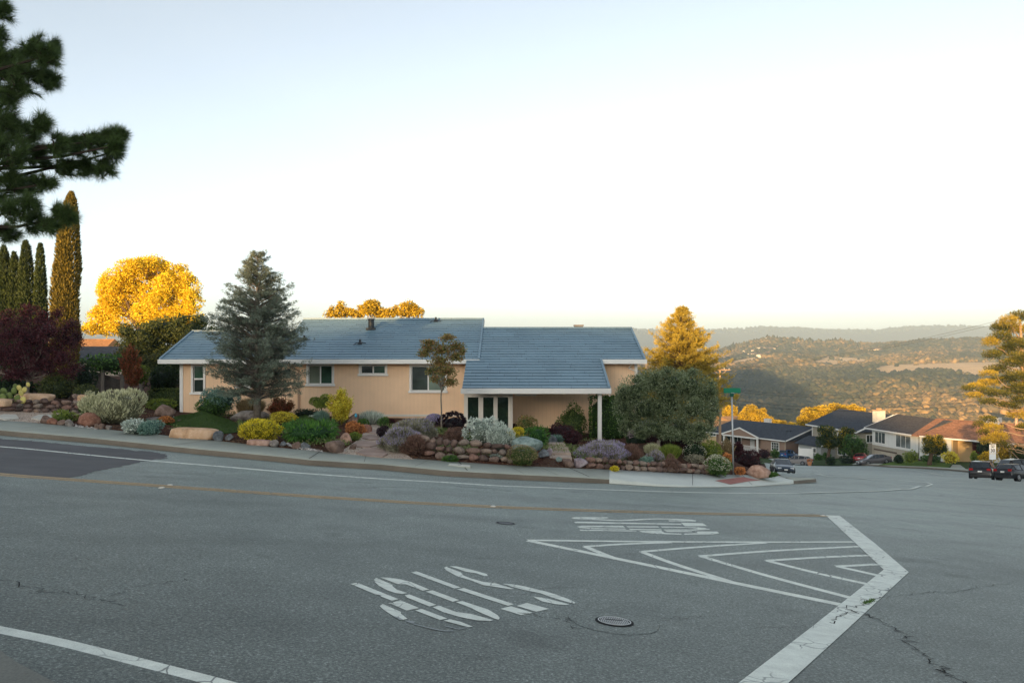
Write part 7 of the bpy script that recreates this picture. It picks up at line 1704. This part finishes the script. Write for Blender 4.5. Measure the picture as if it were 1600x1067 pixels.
pole_m = plain('pole_wood', (.36,.24,.15), .9); MB().tube([(0,0,-1),(0,0,Hp)], [.17,.12], 10).build('pole', [pole_m], e); MB().box(-1.15,-.08,Hp-.52,1.25,.06,Hp-.36).build('crossarm', [pole_m], e)
for s in (-1, 1): MB().bar((s*.75,-.05,Hp-.52),(0,-.1,Hp-1.15),.05).build('brace', [pole_m], e)
for x in (-1.0,-.4,.5,1.1): MB().lathe([(0,.03),(.05,.055),(.10,.05),(.14,.02)], 'z', 10, c=(x,0,Hp-.36)).build('insulator', [white_trim], e)
# second pole just outside the frame on the right
p2 = W(1700, 760, 66); p2[2] = float(terr(p2[0], p2[1])); e2 = empty('utility_pole', p2, 'utility pole outside the right edge that carries the wires', 'utility pole'); H2 = EYE - (440-V0)/F*66 - p2[2]
MB().tube([(0,0,-.3),(0,0,H2)], [.17,.12], 10).build('pole', [pole_m], e2); MB().box(-1.2,-.08,H2-.5,1.2,.06,H2-.35).build('crossarm', [pole_m], e2)
wire_m = plain('wire', (.02,.02,.02), .6)
for k, (a, b, mid, r) in enumerate((((1118,577,96),(1690,466,66),None,.018),((1135,577,96),(1706,466,66),None,.018),((1125,606,96),(1700,594,66),(1380,618),.022),((1125,609,96),(1700,598,66),(1380,622),.022),((1125,622,96),(1700,604,66),(1380,637),.030),((1125,628,96),(1700,612,66),(1380,642),.030))):
    A = W(*a); Bv = W(*b); t = np.linspace(0, 1, 26)[:, None]; pts = A + (Bv-A)*t; tm = .48
    if mid is None: sag = 1.0
    else:
        x = A + (Bv-A)*tm; vm = V0 + (EYE - x[2])/x[1]*F; sag = (mid[1]-vm)/F*x[1]/(4*tm*(1-tm))
    pts[:, 2] -= (4*sag*t*(1-t))[:, 0]; o = MB().tube(pts - A, r*.6, 5).build('power_line', [wire_m], None, loc=A)
    tag(o, ['upper wire rising from the left crossarm tip into the sky','upper wire rising from the right crossarm tip into the sky','thin wire crossing the hills, topmost of the sagging ones','thin wire crossing the hills, second of the sagging ones','thick cable crossing the hills, third of the sagging ones','thick cable crossing the hills, lowest of the sagging ones'][k], 'power line', 'overhead wires')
§ §
# Stated exercise
Except for the pictures, reproduce every line exactly.

# Complete response
Write part 7 of the bpy script that recreates this picture. It picks up at line 1704. This part finishes the script. Write for Blender 4.5. Measure the picture as if it were 1600x1067 pixels.
pole_m = plain('pole_wood', (.36,.24,.15), .9); MB().tube([(0,0,-1),(0,0,Hp)], [.17,.12], 10).build('pole', [pole_m], e); MB().box(-1.15,-.08,Hp-.52,1.25,.06,Hp-.36).build('crossarm', [pole_m], e)
for s in (-1, 1): MB().bar((s*.75,-.05,Hp-.52),(0,-.1,Hp-1.15),.05).build('brace', [pole_m], e)
for x in (-1.0,-.4,.5,1.1): MB().lathe([(0,.03),(.05,.055),(.10,.05),(.14,.02)], 'z', 10, c=(x,0,Hp-.36)).build('insulator', [white_trim], e)
# second pole just outside the frame on the right
p2 = W(1700, 760, 66); p2[2] = float(terr(p2[0], p2[1])); e2 = empty('utility_pole', p2, 'utility pole outside the right edge that carries the wires', 'utility pole'); H2 = EYE - (440-V0)/F*66 - p2[2]
MB().tube([(0,0,-.3),(0,0,H2)], [.17,.12], 10).build('pole', [pole_m], e2); MB().box(-1.2,-.08,H2-.5,1.2,.06,H2-.35).build('crossarm', [pole_m], e2)
wire_m = plain('wire', (.02,.02,.02), .6)
for k, (a, b, mid, r) in enumerate((((1118,577,96),(1690,466,66),None,.018),((1135,577,96),(1706,466,66),None,.018),((1125,606,96),(1700,594,66),(1380,618),.022),((1125,609,96),(1700,598,66),(1380,622),.022),((1125,622,96),(1700,604,66),(1380,637),.030),((1125,628,96),(1700,612,66),(1380,642),.030))):
    A = W(*a); Bv = W(*b); t = np.linspace(0, 1, 26)[:, None]; pts = A + (Bv-A)*t; tm = .48
    if mid is None: sag = 1.0
    else:
        x = A + (Bv-A)*tm; vm = V0 + (EYE - x[2])/x[1]*F; sag = (mid[1]-vm)/F*x[1]/(4*tm*(1-tm))
    pts[:, 2] -= (4*sag*t*(1-t))[:, 0]; o = MB().tube(pts - A, r*.6, 5).build('power_line', [wire_m], None, loc=A)
    tag(o, ['upper wire rising from the left crossarm tip into the sky','upper wire rising from the right crossarm tip into the sky','thin wire crossing the hills, topmost of the sagging ones','thin wire crossing the hills, second of the sagging ones','thick cable crossing the hills, third of the sagging ones','thick cable crossing the hills, lowest of the sagging ones'][k], 'power line', 'overhead wires')